A
democracia se alimenta da confiança entre eleitores e eleitos. Sem isso, se
deteriora
Existem
pelo menos duas coisas em comum entre a propina paga por empresas de ônibus no
caso Celso Daniel, o acerto de R$ 2 milhões entre Joesley Batista e Aécio Neves e as verbas que Jair Bolsonaro usou para comprar
parlamentares do Centrão, no
caso revelado em furo de reportagem do Estadão.
A
primeira é que nos três episódios – que diferem no tipo de enquadramento em
categorias jurídicas – representantes escolhidos pelo povo agiram às
escondidas. A democracia, por definição, é o império da transparência. Ela se
alimenta da confiança entre eleitores e eleitos. Sem isso, se deteriora. Um
político que age por baixo do pano comete um crime de lesa-democracia.

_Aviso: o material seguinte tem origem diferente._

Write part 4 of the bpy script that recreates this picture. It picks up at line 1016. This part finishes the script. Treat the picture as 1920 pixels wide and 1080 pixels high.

Para repassar verbas aos parlamentares dispostos a vender apoio, o governo federal usou a “emenda do relator”. Trata-se de uma figura jurídica que havia sido abolida em 1993, por estar na raiz do escândalo dos “anões do Orçamento”, e que foi recriada no ano passado. Em entrevista ao Estadão, o economista Gil Castello Branco, especialista em contas públicas, explicou por que tal dispositivo é nocivo à democracia. Ele possibilita, segundo Castello Branco, que emendas parlamentares sejam colocadas numa espécie de caixa-preta, dificultando seu acompanhamento e rastreamento.
Democracia
não é só cumprir regimentos. Para o filósofo Renato Janine Ribeiro, ela vai
muito além. Implica, como se disse acima, transparência obsessiva. É preciso
também que as verbas governamentais sejam destinadas a obras que cumpram função
pública. Janine foi ministro da Educação, é professor de Ética e autor do
livro A Boa Política,
lançado pela Companhia das Letras. Ele fala sobre democracia no minipodcast da
semana.
A
segunda coisa em comum entre os malfeitos petista, tucano e bolsonarista é que,
mesmo agindo no escurinho da má política, seus protagonistas deixaram rastros –
e foram apanhados.
Parte
da propina paga à prefeitura de Santo André foi depositada no extinto Banespa,
num caso curioso de corrupção com extrato bancário. Joesley gravou sua conversa
com Aécio, e entregou depois o áudio às autoridades. Já os “anões” do
“bolsolão”, nome com o qual o episódio se popularizou nas redes sociais,
solicitaram o dinheiro por ofício.
Nos
textos, pouco se fala sobre a natureza das obras, sua função pública ou
justificativas técnicas. Em vez disso, leem-se expressões que revelam a
combinação por baixo do pano: “minha cota”, “fui contemplado”, “recursos a mim
destinados”.
A
série de reportagens, de autoria de Breno Pires, mostrou que alguns
parlamentares se negaram a apresentar os ofícios solicitados pela Lei da
Transparência. Houve quem alegasse “razões de segurança de Estado”. Como se
pretendessem defender o Brasil de uma suposta invasão externa usando um
exército Brancaleone de tratores superfaturados.
As
reportagens mostraram também que um dos maiores beneficiários das verbas
destinadas via Codevasf, a Companhia
de Desenvolvimento dos Vales do São Francisco e do
Parnaíba, foi o Amapá do senador Davi Alcolumbre. O Amapá é famoso pelo rio
Oiapoque, um dos marcos do norte geográfico brasileiro. O rio São Francisco, no
entanto, não passa por lá.
Exaltado por Cartola e Carlos Cachaça num samba-enredo antológico, o São Francisco cumpre funções essenciais de transporte e fornecimento de energia. Já o rio dos crimes de lesa-democracia, como um esgoto, é sempre subterrâneo. A missão do jornalismo é trazer luz às suas águas turvas.